The established church had always regarded itself as the main provider of education and the Anglican-based school system was often resisted in nonconformist Wales. So initially the Church was hostile to the work of the Quaker Joseph Lancaster. He set up in 1801 an elementary school for poor children in London and, Influenced by the work of Andrew Bell in Madras, devised a ‘monitorial system’ using older students to teach the younger ones, who sat in rows, in a mechanical rote system. It avoided the payment of additional teachers and enabled free education of large number of children. One ‘schoolmaster’ might be responsible for up to 300 children in one large schoolroom.

The British and Foreign Schools Society

Lancaster’s initiative led in 1814 to the founding of the British and Foreign Schools Society in London. It established a number of what were called “British Schools” (as opposed to ‘National Schools’) and teacher training institutions and also provided funding for books and equipment. It was from the 1840s onwards that it began to have an impact in Wales.

National Society for Promoting the Education of the Poor in the Principles of the Established Church in England and Wales. 

Known as the National Society’, it was the Anglican response to the founding of the BFSS and aimed to set up a National School in each parish in opposition to the British Schools which were non-denominational. Children would be taught the 3Rs, to read the Bible, learn the basics of the Scriptures and the Catechism and be provided with adequate books.  The Society initially continued with the monitorial system until the introduction of the pupil-teacher system but also trained teachers. Despite their advantage in funding, by 1846 of the 1100 church schools in Wales only 377 were linked to the National Society.

The ‘Treason of the Blue Books’

In 1847 a report into the state of education in Wales was published by the British government following an inspection of schools by a team of commissioners. The report came to be known as the ‘Treason of the Blue Books’ from the colour of its cover, and because it caused a furore especially with regard to derogatory comments made about the behaviour and morals of the Welsh people.

No doubt the rioting in Merthyr, the Rebecca Riots and the Chartist uprising in Newport presented a picture of discontent. Certainly industrialisation resulted in appalling living and working conditions, poverty and unrest. For many the cause was the lack of adequate education and the predominance of the Welsh language which was believed to be holding the back the Welsh worker. It was the ‘language of old-fashioned agriculture, of theology and of rustic life, while all the world about him is English’.

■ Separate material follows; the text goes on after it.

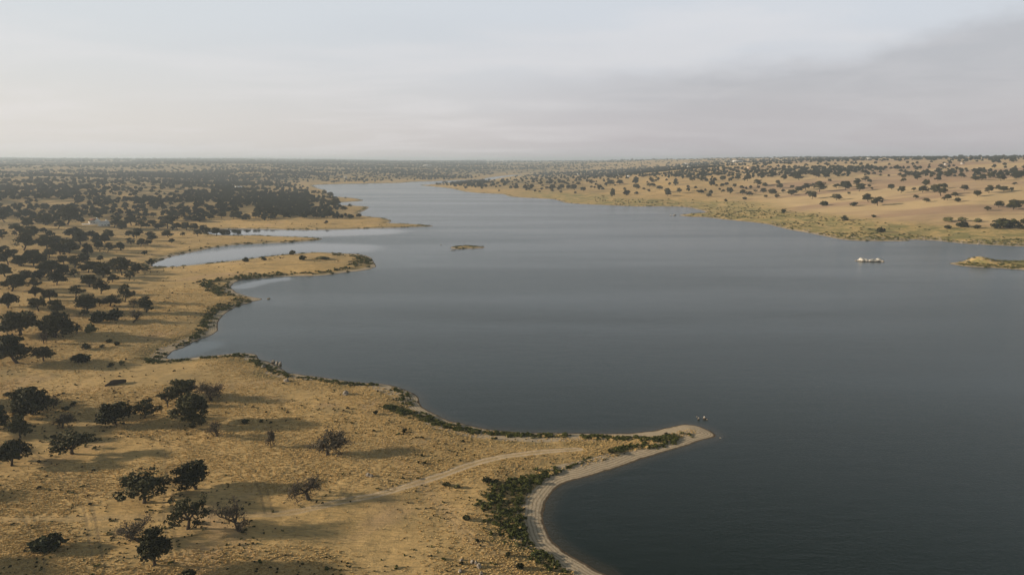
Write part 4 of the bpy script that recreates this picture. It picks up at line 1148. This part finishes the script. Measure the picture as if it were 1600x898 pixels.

The report was scathing in its attack on the state of education in Wales; the tone was often derisory and the approach lacking in empathy. It portrayed an insufficient number of schools, inadequately trained teachers and too few children attending school and with irregular attendance. The reason for the latter was often the inability to pay the school pence and family responsibilities. The teaching of English, the medium of instruction in most schools, was poor and some teachers had no knowledge of the language. Others used English text books which the children could not read. The first teacher training college in Wales was Trinity in Carmarthen (1848 and for men only).

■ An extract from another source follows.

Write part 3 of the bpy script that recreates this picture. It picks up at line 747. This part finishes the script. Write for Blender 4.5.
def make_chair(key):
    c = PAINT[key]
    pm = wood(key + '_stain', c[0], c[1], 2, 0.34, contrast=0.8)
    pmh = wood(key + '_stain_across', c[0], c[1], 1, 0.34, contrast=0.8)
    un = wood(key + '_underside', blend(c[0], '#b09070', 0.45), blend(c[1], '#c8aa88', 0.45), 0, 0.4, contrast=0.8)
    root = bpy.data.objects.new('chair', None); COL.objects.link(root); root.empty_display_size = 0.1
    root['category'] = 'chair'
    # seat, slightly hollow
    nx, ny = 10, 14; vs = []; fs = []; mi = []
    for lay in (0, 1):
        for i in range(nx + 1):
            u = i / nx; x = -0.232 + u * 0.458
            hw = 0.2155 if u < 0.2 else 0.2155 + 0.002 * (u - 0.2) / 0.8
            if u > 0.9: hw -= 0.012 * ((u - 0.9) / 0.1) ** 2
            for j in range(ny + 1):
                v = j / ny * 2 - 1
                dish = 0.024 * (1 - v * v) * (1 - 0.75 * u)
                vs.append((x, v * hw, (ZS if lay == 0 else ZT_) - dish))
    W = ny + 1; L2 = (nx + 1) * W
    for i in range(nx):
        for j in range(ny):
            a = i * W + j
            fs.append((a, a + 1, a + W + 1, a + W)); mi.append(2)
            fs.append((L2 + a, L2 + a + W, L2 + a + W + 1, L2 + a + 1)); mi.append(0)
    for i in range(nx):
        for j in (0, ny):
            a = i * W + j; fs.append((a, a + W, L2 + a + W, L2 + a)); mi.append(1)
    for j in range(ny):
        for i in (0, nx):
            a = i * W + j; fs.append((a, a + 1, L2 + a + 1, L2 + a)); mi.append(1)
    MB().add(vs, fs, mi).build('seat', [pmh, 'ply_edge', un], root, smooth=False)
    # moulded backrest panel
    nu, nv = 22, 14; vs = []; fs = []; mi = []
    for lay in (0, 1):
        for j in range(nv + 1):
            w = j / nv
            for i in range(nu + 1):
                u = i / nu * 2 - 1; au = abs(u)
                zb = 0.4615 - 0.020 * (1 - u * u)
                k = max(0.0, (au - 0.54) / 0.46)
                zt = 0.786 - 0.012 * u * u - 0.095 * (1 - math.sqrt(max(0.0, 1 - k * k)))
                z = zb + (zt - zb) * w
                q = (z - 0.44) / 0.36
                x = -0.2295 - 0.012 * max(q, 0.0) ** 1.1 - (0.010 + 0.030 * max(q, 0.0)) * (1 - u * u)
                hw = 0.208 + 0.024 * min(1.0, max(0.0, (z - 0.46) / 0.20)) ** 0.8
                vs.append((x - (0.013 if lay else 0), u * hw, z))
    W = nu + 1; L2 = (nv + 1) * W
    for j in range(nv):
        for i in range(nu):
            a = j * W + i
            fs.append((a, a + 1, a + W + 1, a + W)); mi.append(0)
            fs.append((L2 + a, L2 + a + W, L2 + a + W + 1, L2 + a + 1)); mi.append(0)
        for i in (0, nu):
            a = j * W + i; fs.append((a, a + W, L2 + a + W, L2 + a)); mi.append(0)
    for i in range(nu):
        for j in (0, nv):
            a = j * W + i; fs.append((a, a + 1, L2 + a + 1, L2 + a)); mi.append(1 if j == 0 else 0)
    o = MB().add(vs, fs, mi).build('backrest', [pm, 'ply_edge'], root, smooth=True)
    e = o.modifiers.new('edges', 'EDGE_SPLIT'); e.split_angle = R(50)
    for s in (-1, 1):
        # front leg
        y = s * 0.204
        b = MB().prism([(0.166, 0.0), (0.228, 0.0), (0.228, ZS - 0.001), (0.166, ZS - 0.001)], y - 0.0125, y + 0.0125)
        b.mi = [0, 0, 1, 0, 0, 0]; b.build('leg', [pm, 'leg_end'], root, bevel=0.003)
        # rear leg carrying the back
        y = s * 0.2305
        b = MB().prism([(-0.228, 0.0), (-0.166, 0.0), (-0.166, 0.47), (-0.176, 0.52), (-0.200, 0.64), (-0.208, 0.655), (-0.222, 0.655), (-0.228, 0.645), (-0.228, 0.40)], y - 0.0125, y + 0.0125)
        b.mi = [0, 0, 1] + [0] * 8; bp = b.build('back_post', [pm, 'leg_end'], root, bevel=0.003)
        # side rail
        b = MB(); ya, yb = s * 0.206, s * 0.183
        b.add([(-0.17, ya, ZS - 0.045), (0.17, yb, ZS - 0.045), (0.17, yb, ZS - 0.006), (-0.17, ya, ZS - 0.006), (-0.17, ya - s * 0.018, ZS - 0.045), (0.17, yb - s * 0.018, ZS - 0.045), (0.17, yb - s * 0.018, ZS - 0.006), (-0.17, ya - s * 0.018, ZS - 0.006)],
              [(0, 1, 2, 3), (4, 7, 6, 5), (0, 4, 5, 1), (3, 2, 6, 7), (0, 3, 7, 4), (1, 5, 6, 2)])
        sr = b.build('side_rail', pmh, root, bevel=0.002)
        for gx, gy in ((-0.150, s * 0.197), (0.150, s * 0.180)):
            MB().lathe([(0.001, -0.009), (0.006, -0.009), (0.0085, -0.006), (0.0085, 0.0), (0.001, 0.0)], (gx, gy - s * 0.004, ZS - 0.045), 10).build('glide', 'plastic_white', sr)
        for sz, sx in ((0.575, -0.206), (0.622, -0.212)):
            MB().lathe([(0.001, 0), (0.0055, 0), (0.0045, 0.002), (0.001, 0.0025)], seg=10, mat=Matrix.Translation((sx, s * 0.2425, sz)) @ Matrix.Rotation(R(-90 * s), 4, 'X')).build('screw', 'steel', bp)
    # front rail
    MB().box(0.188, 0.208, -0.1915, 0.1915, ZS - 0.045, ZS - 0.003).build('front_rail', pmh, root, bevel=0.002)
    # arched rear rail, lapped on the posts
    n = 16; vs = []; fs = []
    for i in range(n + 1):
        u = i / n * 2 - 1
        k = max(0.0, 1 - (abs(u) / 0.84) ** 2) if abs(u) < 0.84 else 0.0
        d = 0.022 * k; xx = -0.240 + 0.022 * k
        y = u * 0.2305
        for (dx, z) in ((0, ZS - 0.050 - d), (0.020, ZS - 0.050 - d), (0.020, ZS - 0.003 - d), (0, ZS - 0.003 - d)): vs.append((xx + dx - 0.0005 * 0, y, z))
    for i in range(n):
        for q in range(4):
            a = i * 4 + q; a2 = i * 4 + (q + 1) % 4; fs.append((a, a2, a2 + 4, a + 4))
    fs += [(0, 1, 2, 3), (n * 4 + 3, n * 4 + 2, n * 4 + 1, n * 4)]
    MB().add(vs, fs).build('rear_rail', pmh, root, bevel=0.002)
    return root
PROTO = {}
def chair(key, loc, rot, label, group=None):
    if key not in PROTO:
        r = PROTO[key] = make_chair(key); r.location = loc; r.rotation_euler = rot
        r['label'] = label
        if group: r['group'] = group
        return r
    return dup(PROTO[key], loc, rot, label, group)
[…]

In truth, the educational situation was extremely poor, but no poorer than many areas in England. The commissioners in fact recognised the hunger that the Welsh had for education and praised the work of the Sunday Schools. What the grim report did was to harden attitudes toward Anglicanism, increase the support for non-conformism and galvanise the societies responsible for the provision of education in Wales. This, then, was the background to the development of works schools in Wales and the report was published in the decade before the building of the Copperworks School in Burry Port.

Sources

  • A History of Education in Wales, Jones and Roderick, University of Wales Press, 2003.
  • Education in Industrial Wales, Leslie Wynne Evans, 1971.
  • The Blue Books of 1847, The National Library of Wales.